At the same time, the digitalisation of the state is progressing, although not at the pace of European leaders. In the European Union, 72% of residents already use e-government services, while in Poland the figure is 58.5%. Leaders such as Denmark and Finland reach levels of 96–98%.

This means that the number of digital public services is growing, and with it the amount of data generated by citizens and institutions. The problem is that increasing scale does not always go hand in hand with control over where this data is processed and who actually manages it.

“The state is accelerating digitalisation, but this is not always accompanied by reflection on where data goes and who has access to it. We may have modern e-services, but if their foundation is external platforms, then this modernity is, in a sense, illusory. Real independence begins only when we control not only applications, but also infrastructure and data,” adds Robert Czarniewski.

Business Is Already Calculating the Risk

A much more pragmatic approach can be seen in the private sector. As many as 43% of companies, when choosing a cloud provider, are guided by the location of data in a data centre within Poland. This is no longer a matter of image or ideology, but a hard business calculation.

Companies are increasingly analysing the jurisdiction in which their data operates and what regulations may affect it. In the background are laws such as the US Cloud Act, which allows access to data stored by American companies regardless of where that data is physically stored.

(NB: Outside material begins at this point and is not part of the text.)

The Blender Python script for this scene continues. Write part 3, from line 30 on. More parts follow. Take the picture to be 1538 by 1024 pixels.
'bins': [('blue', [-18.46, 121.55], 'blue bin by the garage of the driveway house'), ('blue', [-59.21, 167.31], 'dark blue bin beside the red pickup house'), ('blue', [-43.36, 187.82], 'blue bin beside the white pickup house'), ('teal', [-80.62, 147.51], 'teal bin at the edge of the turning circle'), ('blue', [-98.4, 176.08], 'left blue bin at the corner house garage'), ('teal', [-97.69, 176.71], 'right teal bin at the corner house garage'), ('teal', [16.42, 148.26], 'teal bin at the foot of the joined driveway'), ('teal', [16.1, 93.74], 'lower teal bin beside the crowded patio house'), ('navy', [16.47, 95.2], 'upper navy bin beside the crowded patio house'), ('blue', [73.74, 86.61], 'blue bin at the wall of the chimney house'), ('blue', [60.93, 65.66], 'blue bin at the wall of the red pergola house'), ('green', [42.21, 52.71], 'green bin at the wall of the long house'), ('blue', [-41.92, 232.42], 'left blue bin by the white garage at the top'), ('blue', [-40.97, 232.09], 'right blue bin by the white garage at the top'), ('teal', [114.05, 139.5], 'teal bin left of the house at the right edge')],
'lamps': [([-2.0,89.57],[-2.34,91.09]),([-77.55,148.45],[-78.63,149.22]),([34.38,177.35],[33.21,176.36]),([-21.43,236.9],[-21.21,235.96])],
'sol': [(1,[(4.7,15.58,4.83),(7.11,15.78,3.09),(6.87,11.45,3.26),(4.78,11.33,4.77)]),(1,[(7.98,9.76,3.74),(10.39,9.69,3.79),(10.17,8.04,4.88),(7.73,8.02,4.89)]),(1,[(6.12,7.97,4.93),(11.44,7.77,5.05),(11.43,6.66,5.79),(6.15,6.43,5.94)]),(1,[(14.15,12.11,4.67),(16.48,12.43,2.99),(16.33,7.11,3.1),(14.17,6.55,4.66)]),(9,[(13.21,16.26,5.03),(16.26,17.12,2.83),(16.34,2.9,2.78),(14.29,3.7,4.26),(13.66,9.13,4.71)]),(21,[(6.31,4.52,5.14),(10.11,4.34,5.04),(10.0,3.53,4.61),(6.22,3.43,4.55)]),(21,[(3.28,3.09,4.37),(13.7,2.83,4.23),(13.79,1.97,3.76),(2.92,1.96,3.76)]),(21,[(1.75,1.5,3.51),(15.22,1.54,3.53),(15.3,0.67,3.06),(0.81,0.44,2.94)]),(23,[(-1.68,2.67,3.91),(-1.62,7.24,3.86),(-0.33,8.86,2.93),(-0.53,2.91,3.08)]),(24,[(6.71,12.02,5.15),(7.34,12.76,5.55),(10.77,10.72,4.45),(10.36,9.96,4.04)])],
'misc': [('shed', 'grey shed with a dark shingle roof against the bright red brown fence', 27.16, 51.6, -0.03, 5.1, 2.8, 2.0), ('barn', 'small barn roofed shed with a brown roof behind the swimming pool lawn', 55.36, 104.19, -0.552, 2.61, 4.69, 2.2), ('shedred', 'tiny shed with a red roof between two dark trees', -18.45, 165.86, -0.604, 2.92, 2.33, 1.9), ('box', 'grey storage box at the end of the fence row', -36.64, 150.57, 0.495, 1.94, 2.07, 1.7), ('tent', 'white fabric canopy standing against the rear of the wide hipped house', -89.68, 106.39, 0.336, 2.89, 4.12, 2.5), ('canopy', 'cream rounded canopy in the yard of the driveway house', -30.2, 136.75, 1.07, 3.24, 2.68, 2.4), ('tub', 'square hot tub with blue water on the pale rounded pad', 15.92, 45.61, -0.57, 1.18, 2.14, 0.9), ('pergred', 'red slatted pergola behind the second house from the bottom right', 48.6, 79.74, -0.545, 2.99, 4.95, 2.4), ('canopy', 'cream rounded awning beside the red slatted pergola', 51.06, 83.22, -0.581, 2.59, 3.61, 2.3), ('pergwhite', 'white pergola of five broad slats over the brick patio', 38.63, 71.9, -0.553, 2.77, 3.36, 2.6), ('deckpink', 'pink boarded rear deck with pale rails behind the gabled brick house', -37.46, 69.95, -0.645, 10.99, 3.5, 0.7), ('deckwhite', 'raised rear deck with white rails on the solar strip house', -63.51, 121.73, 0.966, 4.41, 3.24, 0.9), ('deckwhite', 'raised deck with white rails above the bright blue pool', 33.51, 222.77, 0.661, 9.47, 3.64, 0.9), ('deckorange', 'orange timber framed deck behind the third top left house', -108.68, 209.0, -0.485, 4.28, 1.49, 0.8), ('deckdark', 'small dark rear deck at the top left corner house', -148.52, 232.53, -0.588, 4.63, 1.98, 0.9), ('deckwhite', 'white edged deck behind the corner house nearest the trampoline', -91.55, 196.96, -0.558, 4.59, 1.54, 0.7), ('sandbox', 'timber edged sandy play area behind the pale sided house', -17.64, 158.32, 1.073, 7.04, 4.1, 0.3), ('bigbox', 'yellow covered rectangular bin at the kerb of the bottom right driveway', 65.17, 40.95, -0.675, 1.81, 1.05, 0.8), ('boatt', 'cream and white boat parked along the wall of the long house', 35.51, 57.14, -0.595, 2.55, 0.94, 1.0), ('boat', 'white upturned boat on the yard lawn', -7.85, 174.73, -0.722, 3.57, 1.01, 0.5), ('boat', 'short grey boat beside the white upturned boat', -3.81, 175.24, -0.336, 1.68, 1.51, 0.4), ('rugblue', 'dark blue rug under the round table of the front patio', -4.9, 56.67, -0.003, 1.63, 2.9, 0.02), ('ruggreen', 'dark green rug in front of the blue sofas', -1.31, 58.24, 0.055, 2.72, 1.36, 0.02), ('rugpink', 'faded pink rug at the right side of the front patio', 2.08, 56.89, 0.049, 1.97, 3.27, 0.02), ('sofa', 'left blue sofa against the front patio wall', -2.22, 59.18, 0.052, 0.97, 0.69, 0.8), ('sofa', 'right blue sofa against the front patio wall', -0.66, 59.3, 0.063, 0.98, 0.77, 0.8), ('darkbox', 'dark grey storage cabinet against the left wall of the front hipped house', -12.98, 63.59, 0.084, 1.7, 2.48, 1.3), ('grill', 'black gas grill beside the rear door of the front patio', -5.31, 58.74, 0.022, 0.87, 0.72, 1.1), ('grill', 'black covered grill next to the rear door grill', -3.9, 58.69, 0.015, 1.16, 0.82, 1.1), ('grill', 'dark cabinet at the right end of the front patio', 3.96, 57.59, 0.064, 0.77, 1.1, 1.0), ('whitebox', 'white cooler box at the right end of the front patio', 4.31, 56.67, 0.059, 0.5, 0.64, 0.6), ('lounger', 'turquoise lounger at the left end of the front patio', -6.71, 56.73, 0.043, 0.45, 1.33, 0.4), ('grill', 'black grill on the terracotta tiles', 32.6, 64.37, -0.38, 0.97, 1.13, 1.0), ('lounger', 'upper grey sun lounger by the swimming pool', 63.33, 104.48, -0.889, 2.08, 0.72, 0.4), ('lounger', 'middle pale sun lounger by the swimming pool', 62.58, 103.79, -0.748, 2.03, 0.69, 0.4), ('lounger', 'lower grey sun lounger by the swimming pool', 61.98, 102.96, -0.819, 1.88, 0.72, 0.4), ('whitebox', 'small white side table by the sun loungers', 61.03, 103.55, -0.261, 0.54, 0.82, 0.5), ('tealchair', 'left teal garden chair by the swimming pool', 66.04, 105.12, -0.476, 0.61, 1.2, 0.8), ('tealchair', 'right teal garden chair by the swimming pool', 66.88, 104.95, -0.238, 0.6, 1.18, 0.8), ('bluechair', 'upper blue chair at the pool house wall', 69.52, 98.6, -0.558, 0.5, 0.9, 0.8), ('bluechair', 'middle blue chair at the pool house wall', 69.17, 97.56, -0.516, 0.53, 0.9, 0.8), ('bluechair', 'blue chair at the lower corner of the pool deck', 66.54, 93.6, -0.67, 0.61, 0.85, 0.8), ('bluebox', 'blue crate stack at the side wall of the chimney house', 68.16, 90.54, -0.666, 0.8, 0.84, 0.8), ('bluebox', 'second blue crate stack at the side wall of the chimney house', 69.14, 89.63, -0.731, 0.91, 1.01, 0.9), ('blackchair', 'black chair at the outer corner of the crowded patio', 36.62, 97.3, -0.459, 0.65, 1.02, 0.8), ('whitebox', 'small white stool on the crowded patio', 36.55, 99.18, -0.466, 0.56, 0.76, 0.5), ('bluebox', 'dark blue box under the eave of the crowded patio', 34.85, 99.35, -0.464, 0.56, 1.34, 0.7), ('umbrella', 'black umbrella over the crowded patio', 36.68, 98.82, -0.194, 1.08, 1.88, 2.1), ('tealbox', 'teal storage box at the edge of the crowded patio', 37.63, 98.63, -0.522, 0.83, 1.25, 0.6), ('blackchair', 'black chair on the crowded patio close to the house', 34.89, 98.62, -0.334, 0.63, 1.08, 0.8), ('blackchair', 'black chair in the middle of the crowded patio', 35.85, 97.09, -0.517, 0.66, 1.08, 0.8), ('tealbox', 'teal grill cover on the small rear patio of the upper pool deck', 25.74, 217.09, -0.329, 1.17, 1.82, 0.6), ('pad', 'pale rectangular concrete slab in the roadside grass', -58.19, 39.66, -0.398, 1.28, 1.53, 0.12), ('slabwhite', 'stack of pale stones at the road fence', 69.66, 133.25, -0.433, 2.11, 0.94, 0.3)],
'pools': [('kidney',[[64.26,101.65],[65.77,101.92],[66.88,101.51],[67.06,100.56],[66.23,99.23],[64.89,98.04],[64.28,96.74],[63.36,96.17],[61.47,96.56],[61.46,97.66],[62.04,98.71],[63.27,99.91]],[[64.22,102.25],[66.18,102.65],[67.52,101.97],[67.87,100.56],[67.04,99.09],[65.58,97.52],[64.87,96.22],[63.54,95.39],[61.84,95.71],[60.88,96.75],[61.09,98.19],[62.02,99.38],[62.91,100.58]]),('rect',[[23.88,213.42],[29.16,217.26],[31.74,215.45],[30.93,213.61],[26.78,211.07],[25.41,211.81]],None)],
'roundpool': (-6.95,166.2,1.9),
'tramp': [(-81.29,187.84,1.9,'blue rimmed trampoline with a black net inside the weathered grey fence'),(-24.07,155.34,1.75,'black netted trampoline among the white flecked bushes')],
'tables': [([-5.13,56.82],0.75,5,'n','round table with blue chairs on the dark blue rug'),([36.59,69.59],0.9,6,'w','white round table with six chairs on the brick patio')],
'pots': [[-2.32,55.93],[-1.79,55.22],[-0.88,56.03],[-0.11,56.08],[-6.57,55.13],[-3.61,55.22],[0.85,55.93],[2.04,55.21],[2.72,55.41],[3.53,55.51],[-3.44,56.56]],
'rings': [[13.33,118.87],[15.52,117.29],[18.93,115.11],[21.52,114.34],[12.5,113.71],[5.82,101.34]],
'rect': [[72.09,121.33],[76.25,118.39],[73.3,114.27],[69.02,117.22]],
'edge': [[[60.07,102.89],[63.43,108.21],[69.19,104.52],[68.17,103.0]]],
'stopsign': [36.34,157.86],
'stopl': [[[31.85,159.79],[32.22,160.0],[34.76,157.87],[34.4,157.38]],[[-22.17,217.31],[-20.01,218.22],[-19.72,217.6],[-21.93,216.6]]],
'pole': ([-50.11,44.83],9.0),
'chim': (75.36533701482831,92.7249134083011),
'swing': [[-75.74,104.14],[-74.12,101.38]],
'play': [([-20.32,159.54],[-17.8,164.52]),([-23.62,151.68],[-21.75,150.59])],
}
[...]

At the European level, the direction is clearly defined. Building digital sovereignty is becoming one of the pillars of economic policy. The aim is for the data of European companies and citizens to be processed within European regulations and under the control of entities operating in the same legal space. According to Gartner forecasts, by 2029 more than half of international organisations will have adopted a formal approach to digital sovereignty. Today, only around 10% do so, showing how dynamic this change is only now beginning to gather pace.

In this context, Poland faces a choice that can no longer easily be postponed. It can continue functioning as a sales market for global providers and accept the growing outflow of value, or it can begin consciously building its own competencies and strengthening the local technology ecosystem.

“The discussion about digital independence is no longer abstract. It is a conversation about money, about the model of economic development and about whether Poland wants to be only a user of technology or also its co-creator. In a world where data is becoming one of the most important resources, a lack of control over it means giving up part of the influence over one’s own future,” says Robert Czarniewski, Vice-President of Polcom.